Eine einzigartige Ausstellung
Wie schon in der "Schreibwerkstatt" der Straßenzeitung "Apropos", die mit ihrer weltweit einzigartigen Sprachrohr-Funktion die Lebenserfahrungen der Menschen in die Welt trägt, wurde im Hotel Sacher eine Bühne kreiert, um Gespräche auf Augenhöhe stattfinden zu lassen. 19 Lehrlinge und 15 Verkäuferinnen und Verkäufer arbeiteten gemeinsame an einer Collage, welche die Geschichten hinter den immer freundlichen Gesichtern erzählen und die Menschen hinter den Fotos und Erzählungen hervorheben soll.
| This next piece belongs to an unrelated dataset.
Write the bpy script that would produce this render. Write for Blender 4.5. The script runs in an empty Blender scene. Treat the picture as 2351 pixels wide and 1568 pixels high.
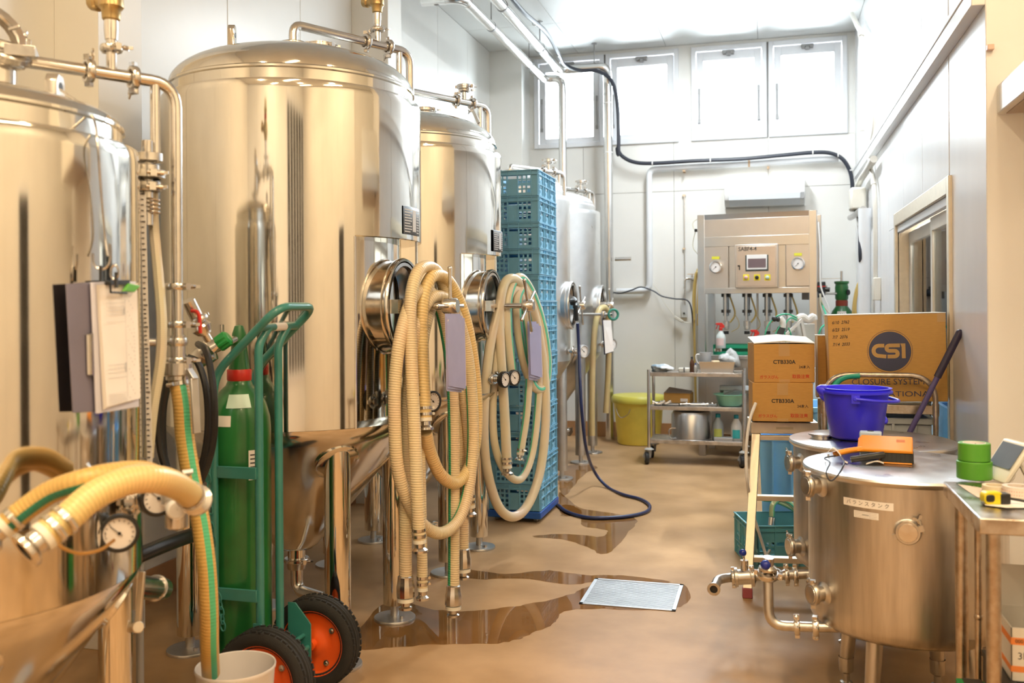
import bpy, bmesh, math, random
from mathutils import Vector as V, Matrix as M
PI = math.pi
random.seed(7)
SC = bpy.context.scene
COL = SC.collection
# ---------------------------------------------------------------- survey of the photograph (2351 x 1568): pixel -> room point
FPX, CX, CY, RHO, PSI, EYE = 2150., 1175.5, 702., .0065, math.radians(15.35), 1.5
SN, CS = math.sin(PSI), math.cos(PSI)
def _ab(px, py):
    du, dv = px-CX, py-CY
    return (du-RHO*dv)/FPX, (dv+RHO*du)/FPX
def PD(px, py, d):
    a, b = _ab(px, py); l = a*d
    return V((l*CS-d*SN, l*SN+d*CS, EYE-b*d))
def PZ(px, py, z): return PD(px, py, (EYE-z)/_ab(px, py)[1])
def PY(px, py, Y): return PD(px, py, Y/(_ab(px, py)[0]*SN+CS))
def PX(px, py, X): return PD(px, py, X/(_ab(px, py)[0]*CS-SN))
# ---------------------------------------------------------------- camera, sky, lamps, exposure
cam = bpy.data.cameras.new('camera')
camo = bpy.data.objects.new('camera', cam); COL.objects.link(camo)
cam.sensor_fit = 'HORIZONTAL'; cam.sensor_width = 36.; cam.lens = FPX/2351*36
cam.shift_y = (CY-784)/2351; cam.shift_x = 0
cam.clip_start = .05; cam.clip_end = 200
camo.matrix_world = M.Translation((0, 0, EYE)) @ M.Rotation(PSI, 4, 'Z') @ M.Rotation(PI/2, 4, 'X') @ M.Rotation(-RHO, 4, 'Z')
cam.dof.use_dof = True; cam.dof.focus_distance = 4.7; cam.dof.aperture_fstop = 2.8
SC.camera = camo
SC.view_settings.view_transform = 'Standard'; SC.view_settings.look = 'None'
SC.view_settings.gamma = 1; SC.view_settings.use_curve_mapping = False
SC.view_settings.exposure = 0.2
SC.cycles.max_bounces = 10; SC.cycles.diffuse_bounces = 5; SC.cycles.glossy_bounces = 7
SC.cycles.transparent_max_bounces = 16; SC.cycles.sample_clamp_indirect = 6.0
SC.cycles.caustics_reflective = False; SC.cycles.caustics_refractive = False
SC.cycles.use_denoising = True
w = bpy.data.worlds.new('overcast_sky'); SC.world = w; w.use_nodes = True
nt = w.node_tree; bg = nt.nodes['Background']
tc = nt.nodes.new('ShaderNodeTexCoord'); sp = nt.nodes.new('ShaderNodeSeparateXYZ'); rp = nt.nodes.new('ShaderNodeValToRGB')
nt.links.new(tc.outputs['Generated'], sp.inputs[0]); nt.links.new(sp.outputs['Z'], rp.inputs[0]); nt.links.new(rp.outputs[0], bg.inputs[0])
rp.color_ramp.elements[0].position = 0; rp.color_ramp.elements[0].color = (.62, .66, .70, 1)
rp.color_ramp.elements[1].position = .5; rp.color_ramp.elements[1].color = (.86, .93, 1.0, 1)
bg.inputs[1].default_value = 42.0
def area(name, loc, sx, sy, power, col, rot=(0, 0, 0)):
    l = bpy.data.lights.new(name, 'AREA'); l.shape = 'RECTANGLE'; l.size = sx; l.size_y = sy; l.energy = power; l.color = col
    o = bpy.data.objects.new(name, l); COL.objects.link(o); o.location = loc; o.rotation_euler = rot
    return o
WARM = (1.0, .755, .46); DAYL = (.93, .97, 1.0)
YB, XL, XR, ZC, YF = 10.6, -3.06, .90, 4.40, -5.0
WIN = [(-2.62, -1.80), (-1.78, -.96), (-.82, -.01), (.01, .82)]
for (x0, x1) in WIN:                                   # daylight entering by the four high windows
    p = area('daylight_portal', ((x0+x1)/2, YB+.10, 3.85), x1-x0, 1.0, 1, (1, 1, 1), (-PI/2, 0, 0)); p.data.cycles.is_portal = True
for (x, y) in ((-.9, -1.4), (1.5, -.8), (-.7, 1.0), (1.6, 1.8)): # warm ceiling tubes over the near half of the room
    area('warm_tube_lamp', (x, y, 4.33), .16, 1.2, 48, WARM)
for (x, y) in ((-2.0, .4), (.4, .2), (.9, 2.2)):
    area('warm_spot_lamp', (x, y, 4.34), .14, .14, 20, WARM)
for (x, y, e) in ((.3, 7.2, 46), (-.5, 8.7, 88)):               # cooler tubes over the far half
    area('white_tube_lamp', (x, y, 4.34), .16, 1.2, e, (.90, .96, 1.0))
# ---------------------------------------------------------------- materials
MATS = {}
def mat(name, col, rough=.5, metal=0., bump=0., bscale=60., var=0., vscale=8., spec=.5, coat=0., rvar=0., stretch=None, alpha=1., trans=0., emit=0., sheen=0., dark=None):
    if name in MATS: return MATS[name]
    m = bpy.data.materials.new(name); m.use_nodes = True; MATS[name] = m
    t = m.node_tree; b = t.nodes['Principled BSDF']
    if isinstance(col, (int, float)): col = (col,)*3
    b.inputs['Base Color'].default_value = (*col, 1); b.inputs['Roughness'].default_value = rough; b.inputs['Metallic'].default_value = metal
    b.inputs['Specular IOR Level'].default_value = spec; b.inputs['Coat Weight'].default_value = coat; b.inputs['Coat Roughness'].default_value = .08
    b.inputs['Transmission Weight'].default_value = trans; b.inputs['Alpha'].default_value = alpha
    if emit: b.inputs['Emission Color'].default_value = (*col, 1); b.inputs['Emission Strength'].default_value = emit
    g = t.nodes.new('ShaderNodeTexCoord'); mp = t.nodes.new('ShaderNodeMapping'); t.links.new(g.outputs['Object'], mp.inputs[0])
    if stretch: mp.inputs['Scale'].default_value = stretch
    n = t.nodes.new('ShaderNodeTexNoise'); n.inputs['Scale'].default_value = vscale; n.inputs['Detail'].default_value = 5
    t.links.new(mp.outputs[0], n.inputs['Vector'])
    mx = t.nodes.new('ShaderNodeMix'); mx.data_type = 'RGBA'
    k = max(var, .02)
    mx.inputs[6].default_value = (*[c*(1-k) for c in (dark or col)], 1); mx.inputs[7].default_value = (*[min(1, c*(1+k*.6)) for c in col], 1)
    cr = t.nodes.new('ShaderNodeMapRange'); cr.inputs[1].default_value = .35; cr.inputs[2].default_value = .65
    t.links.new(n.outputs[0], cr.inputs[0]); t.links.new(cr.outputs[0], mx.inputs[0]); t.links.new(mx.outputs[2], b.inputs['Base Color'])
    if rvar:
        mr = t.nodes.new('ShaderNodeMapRange'); mr.inputs[3].default_value = max(0, rough-rvar); mr.inputs[4].default_value = rough+rvar
        t.links.new(n.outputs[0], mr.inputs[0]); t.links.new(mr.outputs[0], b.inputs['Roughness'])
    if bump:
        n2 = t.nodes.new('ShaderNodeTexNoise'); n2.inputs['Scale'].default_value = bscale; n2.inputs['Detail'].default_value = 4
        t.links.new(mp.outputs[0], n2.inputs['Vector'])
        bp = t.nodes.new('ShaderNodeBump'); bp.inputs['Strength'].default_value = bump; bp.inputs['Distance'].default_value = .01
        t.links.new(n2.outputs[0], bp.inputs['Height']); t.links.new(bp.outputs[0], b.inputs['Normal'])
    return m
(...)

Auf den Perspektivenwechsel einlassen
Großen Andrang an interessierten Menschen gab es am Eröffnungstag im Hotel Sacher. Biographien, Erzählungen, Geschichten über Träume, Leidenschaften, Hoffnungen und Wünsche hingen gemeinsam mit den Bildern ihrer Berichtender an den luxuriösen Wänden des Wintergartens des Hotel Sachers und luden die Besucher ein, sich auf den Perspektivenwechsel einzulassen.
Powerfrau mit Zuversicht
Auf einer Collage erzählt die Powerfrau Simona Netejoru von ihrer Familie, die im rumänischen Landkreis Giurgiu wohnt und deren einziges Einkommen aus dem Verkauf der Straßenzeitung kommt. Zwei Monate lang verkauft die 34-jährige die Ausgaben von "Apropos", dann kehrt sie für ein Monat in das Haus ihrer Schwiegereltern zurück, in dem der Boden aus Lehm ist, es kein fließend Wasser gibt und mit Maispflanzen geheizt wird. Dennoch schaut Simona Netejoru zuversichtlich in die Zukunft und wünscht sich einen Ausbildungsplatz für ihre älteste Tochter, die das Zeug zum weiterlernen habe.
"Es lohnt sich"
Verkäufer Sonja Stockhammer, das Ehepaar Aigner und Laura Palzenberger berichten bei der Eröffnung aus ihrem Leben. "Schauen wir nicht zurück, sondern nur nach vorne", schließt Laura Palzenberger ihre Erzählung und auch Luise Slamanig hat ihre anfänglichen Zweifel überwunden und bereut die Zusammenarbeit keineswegs: "Das ist so toll, was wir gemeinsam mit den Lehrlingen gemacht haben." Und auch die Lehrlinge blicken voller Stolz auf das Ergebnis des gemeinschaftlichen Projekts und sagen aus persönlicher Erfahrung vom Perspektivenwechsel: "Es lohnt sich."
Auf die Frage, welche Highlights ihr an der Zusammenarbeit am besten in Erinnerung geblieben sind, antwortet Lehrling Emma Novak wie folgt: "Alle Highlights aufzuzählen wäre jetzt zu langwierig und das Erlernte und die Gefühle müssen auch erst einmal sacken. Aber ich denke das größte Highlight wird es sein, wenn wir morgen die Bilder in der Bar aufhängen, wo sie noch bis zum 15. Juli hängen werden."
Straßenzeitung "Apropos"
Die Straßenzeitung "Apropos" ist dem „Internationalen Netz der Straßenzeitungen” (INSP) angeschlossen und feierte letztes Jahr ihr 25-jähriges Bestehen. Die Straßenzeitung, die von professionellen Journalistinnen und Journalisten publiziert und von derzeit 120 Männern und Frauen verkauft wird, hat das Ziel die Menschen durch den Verkauf in ihrer Lebenssituation zu stabilisieren, sie in Kontakt mit anderen Menschen zu bringen und ihnen eine Tagesstruktur und eine Gemeinschaft zu geben. So bietet sie viele Projekte für ihre Verkäuferinnen und Verkäufer wie Yoga, Chor und die Schreibwerkstatt an.
Um zudem Außenstehenden einen Einblick in die unterschiedlichen Lebenserfahrungen zu geben, gibt es seit 2017 den Apropos Stadtspaziergang mit Verkäufer Georg Aigner und seit Mai diesen Jahres erzählt auch seine Frau, Evelyne Aigner, ihre Geschichte auf ihrer eigenen Tour.